Exercise brief:
Reproduce the listing verbatim.

Source data:
★ ★ ★ ★ ★ ★ ★
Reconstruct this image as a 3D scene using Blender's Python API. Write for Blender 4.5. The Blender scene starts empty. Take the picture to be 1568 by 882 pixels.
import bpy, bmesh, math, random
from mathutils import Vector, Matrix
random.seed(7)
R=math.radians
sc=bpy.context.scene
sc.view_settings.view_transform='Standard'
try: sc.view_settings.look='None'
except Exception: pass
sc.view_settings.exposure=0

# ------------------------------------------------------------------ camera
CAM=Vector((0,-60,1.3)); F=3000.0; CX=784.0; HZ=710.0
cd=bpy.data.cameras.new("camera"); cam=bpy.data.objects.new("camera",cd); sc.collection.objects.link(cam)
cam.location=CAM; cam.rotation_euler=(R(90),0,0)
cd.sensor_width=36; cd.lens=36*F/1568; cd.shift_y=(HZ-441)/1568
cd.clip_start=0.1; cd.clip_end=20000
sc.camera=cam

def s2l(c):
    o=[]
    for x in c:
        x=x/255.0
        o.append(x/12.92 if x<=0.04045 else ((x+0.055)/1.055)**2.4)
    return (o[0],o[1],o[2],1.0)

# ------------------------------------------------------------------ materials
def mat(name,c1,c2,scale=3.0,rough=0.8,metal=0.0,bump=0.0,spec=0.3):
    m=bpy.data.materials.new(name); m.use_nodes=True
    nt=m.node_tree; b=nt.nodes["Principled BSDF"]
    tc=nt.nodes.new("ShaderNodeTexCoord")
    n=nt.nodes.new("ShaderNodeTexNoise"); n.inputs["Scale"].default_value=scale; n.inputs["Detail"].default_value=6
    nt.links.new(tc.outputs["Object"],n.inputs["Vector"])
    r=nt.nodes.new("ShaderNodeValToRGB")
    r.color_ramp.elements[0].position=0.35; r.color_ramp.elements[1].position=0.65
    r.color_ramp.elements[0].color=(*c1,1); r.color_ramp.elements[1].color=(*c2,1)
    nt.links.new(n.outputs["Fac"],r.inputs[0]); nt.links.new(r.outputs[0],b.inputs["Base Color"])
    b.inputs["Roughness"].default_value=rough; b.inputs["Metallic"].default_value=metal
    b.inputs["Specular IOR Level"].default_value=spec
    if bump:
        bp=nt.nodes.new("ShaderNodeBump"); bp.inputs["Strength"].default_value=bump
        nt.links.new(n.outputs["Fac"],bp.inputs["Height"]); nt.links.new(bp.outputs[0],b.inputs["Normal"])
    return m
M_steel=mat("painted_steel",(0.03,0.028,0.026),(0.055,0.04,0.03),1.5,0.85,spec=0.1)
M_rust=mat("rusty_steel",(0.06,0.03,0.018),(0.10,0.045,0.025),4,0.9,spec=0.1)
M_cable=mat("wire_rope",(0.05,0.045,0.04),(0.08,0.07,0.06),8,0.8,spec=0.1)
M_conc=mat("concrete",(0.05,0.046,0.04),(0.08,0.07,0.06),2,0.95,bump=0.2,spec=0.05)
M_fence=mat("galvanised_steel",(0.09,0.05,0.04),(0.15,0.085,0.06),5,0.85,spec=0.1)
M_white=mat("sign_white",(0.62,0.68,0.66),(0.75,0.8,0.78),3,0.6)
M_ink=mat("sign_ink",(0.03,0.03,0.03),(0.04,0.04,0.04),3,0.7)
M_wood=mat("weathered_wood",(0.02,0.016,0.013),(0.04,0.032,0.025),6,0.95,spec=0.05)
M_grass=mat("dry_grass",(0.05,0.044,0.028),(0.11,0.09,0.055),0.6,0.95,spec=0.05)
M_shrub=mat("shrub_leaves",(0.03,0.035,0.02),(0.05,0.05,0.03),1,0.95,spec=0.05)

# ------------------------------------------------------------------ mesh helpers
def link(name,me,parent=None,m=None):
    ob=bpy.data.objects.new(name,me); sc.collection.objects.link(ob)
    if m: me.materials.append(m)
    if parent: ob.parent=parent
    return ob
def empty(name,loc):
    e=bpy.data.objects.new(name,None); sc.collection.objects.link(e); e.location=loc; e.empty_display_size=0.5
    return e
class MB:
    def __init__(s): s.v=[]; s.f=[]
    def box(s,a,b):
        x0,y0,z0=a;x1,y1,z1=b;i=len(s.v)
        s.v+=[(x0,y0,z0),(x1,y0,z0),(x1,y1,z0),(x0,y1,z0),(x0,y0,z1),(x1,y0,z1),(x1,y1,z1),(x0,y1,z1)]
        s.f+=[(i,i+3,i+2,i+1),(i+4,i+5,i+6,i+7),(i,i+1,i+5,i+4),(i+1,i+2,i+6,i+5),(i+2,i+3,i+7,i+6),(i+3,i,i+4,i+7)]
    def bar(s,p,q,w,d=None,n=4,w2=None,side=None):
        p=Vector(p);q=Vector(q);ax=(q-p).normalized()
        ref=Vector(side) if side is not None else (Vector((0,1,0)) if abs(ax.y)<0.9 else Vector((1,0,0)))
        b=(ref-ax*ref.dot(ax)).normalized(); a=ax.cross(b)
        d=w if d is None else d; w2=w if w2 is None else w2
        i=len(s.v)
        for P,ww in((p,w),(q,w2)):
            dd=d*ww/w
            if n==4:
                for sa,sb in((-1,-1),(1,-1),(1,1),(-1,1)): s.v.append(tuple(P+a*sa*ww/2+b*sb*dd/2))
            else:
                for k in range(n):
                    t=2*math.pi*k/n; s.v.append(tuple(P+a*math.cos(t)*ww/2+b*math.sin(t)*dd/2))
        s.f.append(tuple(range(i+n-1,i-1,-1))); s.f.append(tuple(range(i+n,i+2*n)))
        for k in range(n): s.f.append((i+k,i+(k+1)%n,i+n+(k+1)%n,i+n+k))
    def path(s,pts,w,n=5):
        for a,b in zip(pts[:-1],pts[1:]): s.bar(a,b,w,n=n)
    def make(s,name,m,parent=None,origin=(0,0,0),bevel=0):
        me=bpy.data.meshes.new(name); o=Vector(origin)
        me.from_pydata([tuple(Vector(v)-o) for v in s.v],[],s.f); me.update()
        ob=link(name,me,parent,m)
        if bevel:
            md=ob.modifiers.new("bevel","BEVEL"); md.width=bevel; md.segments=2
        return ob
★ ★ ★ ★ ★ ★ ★
Worked solution:
Reconstruct this image as a 3D scene using Blender's Python API. Write for Blender 4.5. The Blender scene starts empty. Take the picture to be 1568 by 882 pixels.
import bpy, bmesh, math, random
from mathutils import Vector, Matrix
random.seed(7)
R=math.radians
sc=bpy.context.scene
sc.view_settings.view_transform='Standard'
try: sc.view_settings.look='None'
except Exception: pass
sc.view_settings.exposure=0

# ------------------------------------------------------------------ camera
CAM=Vector((0,-60,1.3)); F=3000.0; CX=784.0; HZ=710.0
cd=bpy.data.cameras.new("camera"); cam=bpy.data.objects.new("camera",cd); sc.collection.objects.link(cam)
cam.location=CAM; cam.rotation_euler=(R(90),0,0)
cd.sensor_width=36; cd.lens=36*F/1568; cd.shift_y=(HZ-441)/1568
cd.clip_start=0.1; cd.clip_end=20000
sc.camera=cam

def s2l(c):
    o=[]
    for x in c:
        x=x/255.0
        o.append(x/12.92 if x<=0.04045 else ((x+0.055)/1.055)**2.4)
    return (o[0],o[1],o[2],1.0)

# ------------------------------------------------------------------ materials
def mat(name,c1,c2,scale=3.0,rough=0.8,metal=0.0,bump=0.0,spec=0.3):
    m=bpy.data.materials.new(name); m.use_nodes=True
    nt=m.node_tree; b=nt.nodes["Principled BSDF"]
    tc=nt.nodes.new("ShaderNodeTexCoord")
    n=nt.nodes.new("ShaderNodeTexNoise"); n.inputs["Scale"].default_value=scale; n.inputs["Detail"].default_value=6
    nt.links.new(tc.outputs["Object"],n.inputs["Vector"])
    r=nt.nodes.new("ShaderNodeValToRGB")
    r.color_ramp.elements[0].position=0.35; r.color_ramp.elements[1].position=0.65
    r.color_ramp.elements[0].color=(*c1,1); r.color_ramp.elements[1].color=(*c2,1)
    nt.links.new(n.outputs["Fac"],r.inputs[0]); nt.links.new(r.outputs[0],b.inputs["Base Color"])
    b.inputs["Roughness"].default_value=rough; b.inputs["Metallic"].default_value=metal
    b.inputs["Specular IOR Level"].default_value=spec
    if bump:
        bp=nt.nodes.new("ShaderNodeBump"); bp.inputs["Strength"].default_value=bump
        nt.links.new(n.outputs["Fac"],bp.inputs["Height"]); nt.links.new(bp.outputs[0],b.inputs["Normal"])
    return m
M_steel=mat("painted_steel",(0.03,0.028,0.026),(0.055,0.04,0.03),1.5,0.85,spec=0.1)
M_rust=mat("rusty_steel",(0.06,0.03,0.018),(0.10,0.045,0.025),4,0.9,spec=0.1)
M_cable=mat("wire_rope",(0.05,0.045,0.04),(0.08,0.07,0.06),8,0.8,spec=0.1)
M_conc=mat("concrete",(0.05,0.046,0.04),(0.08,0.07,0.06),2,0.95,bump=0.2,spec=0.05)
M_fence=mat("galvanised_steel",(0.09,0.05,0.04),(0.15,0.085,0.06),5,0.85,spec=0.1)
M_white=mat("sign_white",(0.62,0.68,0.66),(0.75,0.8,0.78),3,0.6)
M_ink=mat("sign_ink",(0.03,0.03,0.03),(0.04,0.04,0.04),3,0.7)
M_wood=mat("weathered_wood",(0.02,0.016,0.013),(0.04,0.032,0.025),6,0.95,spec=0.05)
M_grass=mat("dry_grass",(0.05,0.044,0.028),(0.11,0.09,0.055),0.6,0.95,spec=0.05)
M_shrub=mat("shrub_leaves",(0.03,0.035,0.02),(0.05,0.05,0.03),1,0.95,spec=0.05)

# ------------------------------------------------------------------ mesh helpers
def link(name,me,parent=None,m=None):
    ob=bpy.data.objects.new(name,me); sc.collection.objects.link(ob)
    if m: me.materials.append(m)
    if parent: ob.parent=parent
    return ob
def empty(name,loc):
    e=bpy.data.objects.new(name,None); sc.collection.objects.link(e); e.location=loc; e.empty_display_size=0.5
    return e
class MB:
    def __init__(s): s.v=[]; s.f=[]
    def box(s,a,b):
        x0,y0,z0=a;x1,y1,z1=b;i=len(s.v)
        s.v+=[(x0,y0,z0),(x1,y0,z0),(x1,y1,z0),(x0,y1,z0),(x0,y0,z1),(x1,y0,z1),(x1,y1,z1),(x0,y1,z1)]
        s.f+=[(i,i+3,i+2,i+1),(i+4,i+5,i+6,i+7),(i,i+1,i+5,i+4),(i+1,i+2,i+6,i+5),(i+2,i+3,i+7,i+6),(i+3,i,i+4,i+7)]
    def bar(s,p,q,w,d=None,n=4,w2=None,side=None):
        p=Vector(p);q=Vector(q);ax=(q-p).normalized()
        ref=Vector(side) if side is not None else (Vector((0,1,0)) if abs(ax.y)<0.9 else Vector((1,0,0)))
        b=(ref-ax*ref.dot(ax)).normalized(); a=ax.cross(b)
        d=w if d is None else d; w2=w if w2 is None else w2
        i=len(s.v)
        for P,ww in((p,w),(q,w2)):
            dd=d*ww/w
            if n==4:
                for sa,sb in((-1,-1),(1,-1),(1,1),(-1,1)): s.v.append(tuple(P+a*sa*ww/2+b*sb*dd/2))
            else:
                for k in range(n):
                    t=2*math.pi*k/n; s.v.append(tuple(P+a*math.cos(t)*ww/2+b*math.sin(t)*dd/2))
        s.f.append(tuple(range(i+n-1,i-1,-1))); s.f.append(tuple(range(i+n,i+2*n)))
        for k in range(n): s.f.append((i+k,i+(k+1)%n,i+n+(k+1)%n,i+n+k))
    def path(s,pts,w,n=5):
        for a,b in zip(pts[:-1],pts[1:]): s.bar(a,b,w,n=n)
    def make(s,name,m,parent=None,origin=(0,0,0),bevel=0):
        me=bpy.data.meshes.new(name); o=Vector(origin)
        me.from_pydata([tuple(Vector(v)-o) for v in s.v],[],s.f); me.update()
        ob=link(name,me,parent,m)
        if bevel:
            md=ob.modifiers.new("bevel","BEVEL"); md.width=bevel; md.segments=2
        return ob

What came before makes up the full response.